**SHORT EXERCISE:** Copy the data exactly as it appears, and do not include any pictures.

--- start MATERIAL ---

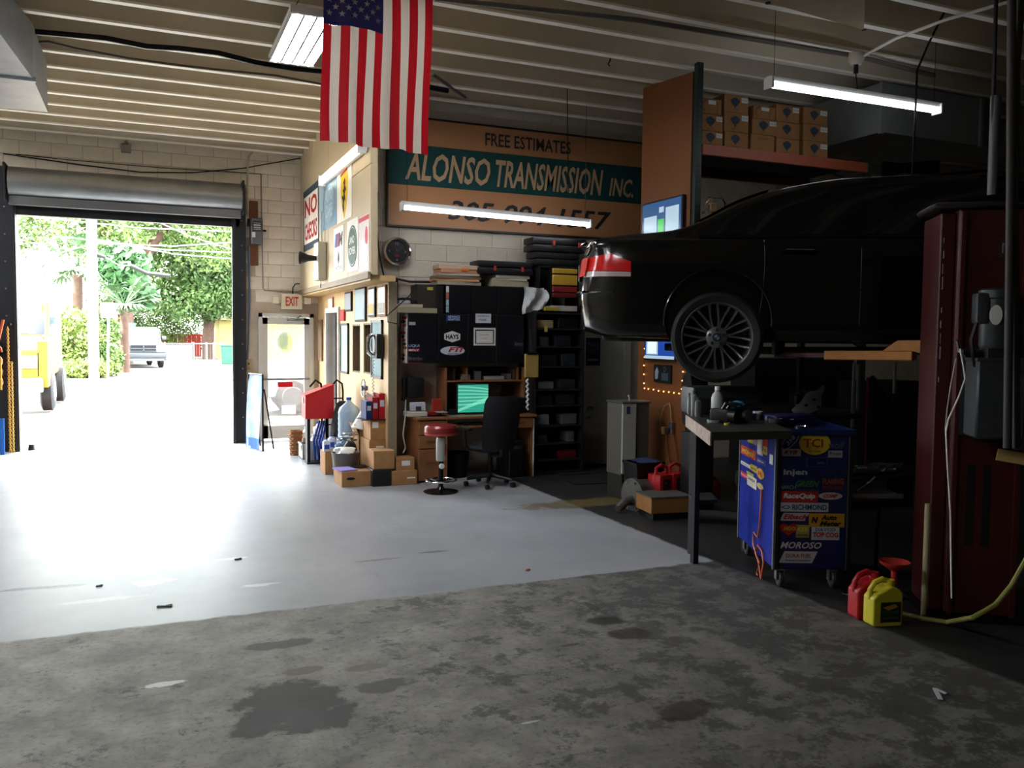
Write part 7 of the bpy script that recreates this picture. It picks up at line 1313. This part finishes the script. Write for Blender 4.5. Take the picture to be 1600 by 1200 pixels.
# ================================================================== OUTSIDE
def leaves(name, pts, n, size, m, parent, seed, drop=.0):
    """foliage: many small leaf quads round ellipsoids pts = (centre, radii)"""
    rn = random.Random(seed); vs, fs = [], []; tot = sum(r[0]*r[2] for c, r in pts)
    for c, r in pts:
        for _ in range(int(n*r[0]*r[2]/tot)):
            a, zc = rn.uniform(0, 2*pi), rn.uniform(-1, 1); q = sqrt(1-zc*zc); k = rn.uniform(.55, 1.05)*(1+.12*sin(5*a+3*zc)); p = Vector((c[0]+r[0]*k*q*cos(a), c[1]+r[1]*k*q*sin(a), c[2]+r[2]*k*zc))
            u = Vector((rn.uniform(-1, 1), rn.uniform(-1, 1), rn.uniform(-1, 1))).normalized(); w = u.cross(Vector((rn.uniform(-1, 1), rn.uniform(-1, 1), rn.uniform(-1, 1)))).normalized(); s = size*rn.uniform(.6, 1.3); b = len(vs)
            vs += [p-u*s, p+w*s*.45, p+u*s, p-w*s*.45]; fs.append((b, b+1, b+2, b+3))
    me = bpy.data.meshes.new(name); me.from_pydata([tuple(v-parent.location) for v in vs], [], fs); me.materials.append(m); o = bpy.data.objects.new(name, me); COL.objects.link(o); o.parent = parent; o['kind'] = 'stuff'; return o
def leafm(n, h, d):
    m = M(n, h, .6, var=.5, vs=.5, dark=d); b = m.node_tree.nodes['Principled BSDF']; b.inputs['Transmission Weight'].default_value = .0
    b.inputs['Subsurface Weight'].default_value = 0; return m
lg1, lg2, lg3, lg4 = leafm('leaf_light_green', '#64803c', '#33471c'), leafm('leaf_mid_green', '#56763a', '#2c421f'), leafm('leaf_yellow_green', '#76843a', '#475c26'), leafm('leaf_blue_green', '#41663a', '#243f24')
bark = M('bark', '#4c382c', .9, var=.4, vs=6, bump=.6, bs=12)
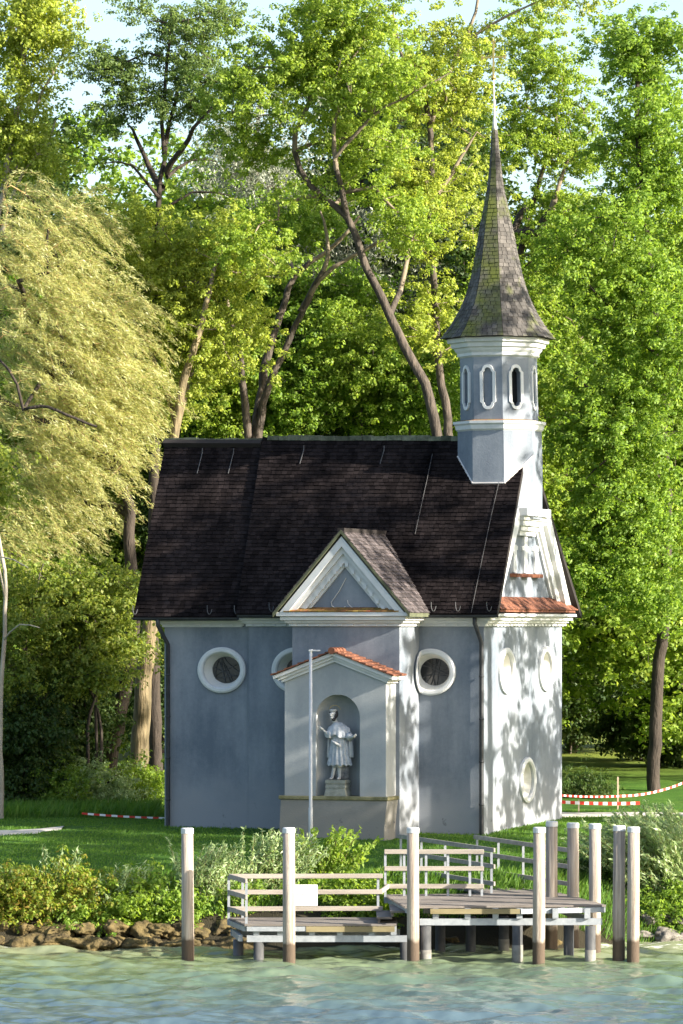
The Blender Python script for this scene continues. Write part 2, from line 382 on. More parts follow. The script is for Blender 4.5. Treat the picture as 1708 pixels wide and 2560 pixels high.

--- end MATERIAL ---

**EXERCISE OUTPUT:**
Write part 7 of the bpy script that recreates this picture. It picks up at line 1313. This part finishes the script. Write for Blender 4.5. Take the picture to be 1600 by 1200 pixels.
# ================================================================== OUTSIDE
def leaves(name, pts, n, size, m, parent, seed, drop=.0):
    """foliage: many small leaf quads round ellipsoids pts = (centre, radii)"""
    rn = random.Random(seed); vs, fs = [], []; tot = sum(r[0]*r[2] for c, r in pts)
    for c, r in pts:
        for _ in range(int(n*r[0]*r[2]/tot)):
            a, zc = rn.uniform(0, 2*pi), rn.uniform(-1, 1); q = sqrt(1-zc*zc); k = rn.uniform(.55, 1.05)*(1+.12*sin(5*a+3*zc)); p = Vector((c[0]+r[0]*k*q*cos(a), c[1]+r[1]*k*q*sin(a), c[2]+r[2]*k*zc))
            u = Vector((rn.uniform(-1, 1), rn.uniform(-1, 1), rn.uniform(-1, 1))).normalized(); w = u.cross(Vector((rn.uniform(-1, 1), rn.uniform(-1, 1), rn.uniform(-1, 1)))).normalized(); s = size*rn.uniform(.6, 1.3); b = len(vs)
            vs += [p-u*s, p+w*s*.45, p+u*s, p-w*s*.45]; fs.append((b, b+1, b+2, b+3))
    me = bpy.data.meshes.new(name); me.from_pydata([tuple(v-parent.location) for v in vs], [], fs); me.materials.append(m); o = bpy.data.objects.new(name, me); COL.objects.link(o); o.parent = parent; o['kind'] = 'stuff'; return o
def leafm(n, h, d):
    m = M(n, h, .6, var=.5, vs=.5, dark=d); b = m.node_tree.nodes['Principled BSDF']; b.inputs['Transmission Weight'].default_value = .0
    b.inputs['Subsurface Weight'].default_value = 0; return m
lg1, lg2, lg3, lg4 = leafm('leaf_light_green', '#64803c', '#33471c'), leafm('leaf_mid_green', '#56763a', '#2c421f'), leafm('leaf_yellow_green', '#76843a', '#475c26'), leafm('leaf_blue_green', '#41663a', '#243f24')
bark = M('bark', '#4c382c', .9, var=.4, vs=6, bump=.6, bs=12)
The Blender Python script for this scene continues. Write part 2, from line 382 on. More parts follow. The script is for Blender 4.5. Treat the picture as 1708 pixels wide and 2560 pixels high.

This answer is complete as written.